DÜNYAManşet

Demirtaş’a ve siyasi tutsaklara özgürlük

4 Kasım 2016’da siyasi komplo ile tutuklanan HDP Eş Genel başkanı Selahattin Demirtaş 4 yıldır siyasi esir olarak tutulmaktadır.

AİHM ilk kez 2017’de gündemine taşıdığı Demirtaş’ın tutuksuz yargılanması talebi sonrasında, 20 Kasım 2018’de kararı Ankara’ya bildirerek gereğinin yapılmasını istedi. Avrupa İnsan Hakları Sözleşmesi’nin bağlayıcılığı gereği ve mahkeme kararlarının uygulanmasının Avrupa Konseyi Bakanlar Komitesi’nin denetiminde olduğundan dolayı Selahattin Demirtaş hakkındaki hak ihlallerinin ortadan kaldırılması ve derhal serbest bırakılmasını kararı Avrupa Hükümetlerine de iletti.
Son olarak AİHM Büyük Dairesi 22 Aralık 2020’de Demirtaş’ın “derhal serbest” bırakılması yönünde bir kez daha karar alarak Türkiye Devletine iletmiş olmasına rağmen, Selahattin Demirtaş’ın tahliyesi AKP-MHP – Ergenekon faşist ittifakı tarafından engellenmiştir.

Kendi iç hukukunun AİHM kararından daha üstün ve geçerli olduğunu, verilen kararın iki yüzlü olduğunu dile getiren AKP hükümeti, AİHM prosedürünü yok sayarak, kendi devlet hukukunu da hiçe saymış ve faşizm ısrarını tüm hükmüyle göstermiş oldu.
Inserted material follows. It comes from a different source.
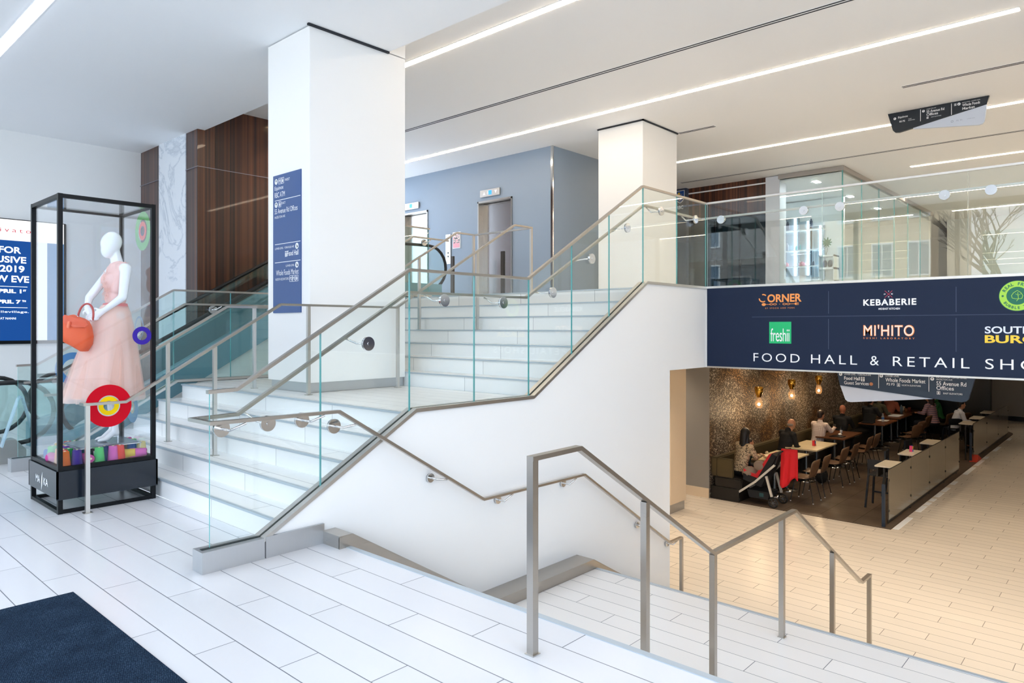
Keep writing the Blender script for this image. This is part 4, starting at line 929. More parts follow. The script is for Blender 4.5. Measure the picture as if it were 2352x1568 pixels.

Türkiye’nin üçüncü büyük partisi olan HDP’ye, bizzat kendisinin devlet protokolünde yer verdiği DTK’ ye ve muhalif demokratik kitle örgütlerine sistematik baskı uygulayan AKP Hükumeti, zulmü, işkenceyi, hukuksuz yargılamaları gündelik uygulamalar haline getirerek muhalefeti sindirmek, HDP’yi de yok etmek istiyor. Türkiye’deki demokratik siyasetin önü tamamıyla kapatmak isteyen faşist AKP-MHP iktidarı, milyonlarca insanın iradeleriyle seçilen vekilleri, Belediye Başkanlarını tutukluyor, belediyelere kayyum atayarak halkın iradesine el koyuyor.

Avrupa hukukuna ve Avrupa ülkeleriyle yaptığı anlaşmalara dahi uymayan AKP hükümetinin AİHM kararını tanımadığını ilan etmesi, faşizmi kurumsallaştırmakta ve kalıcılaştırmakta ısrarının, hukuk, yasa tanımazlığının en açık göstergesidir. Türk devletinin yargı sistemi tamamıyla çökmüştür. Halihazırda işletilen yargı sistemi savaş ve esir hukukuna göre hareket etmektedir. Başta Recep Tayyip Erdoğan olmak üzere bu hukuksuzluğun tüm uygulayıcıları uluslararası mahkemelerce savaş suçlusu ve insanlığa karşı suç işleyenler olarak yargılanmalıdır.

AKP’nin retçi, soykırımcı zihniyeti Ortadoğu’da katliamlar yapan İŞİD zihniyetidir. Soyunduğu tekçi zihniyetle tüm muhalefeti ve farklılıkları yok etme çabasındadır. Milletvekilleri ve siyasetçilerin cezaevinde siyasi tutsak değil, temsil ettikleri kesimlerin savunucusu olarak parlamentoda var olmaları gerekmektedir. Avrupa Konseyi hukuki hiçbir temeli olmayan bu savaş/esir hukuku uygulamasını görmeli ve bu tavra karşı somut tutum almalıdır. Şayet demokrasi kavramı sadece bir demogoji olarak kullanılmıyorsa, AİHS’i ve AİHM kararlarını hiçe sayan bu hukuk tanımazlığa karşı taraf olmalı, etkili yaptırımları devreye sokmalıdır.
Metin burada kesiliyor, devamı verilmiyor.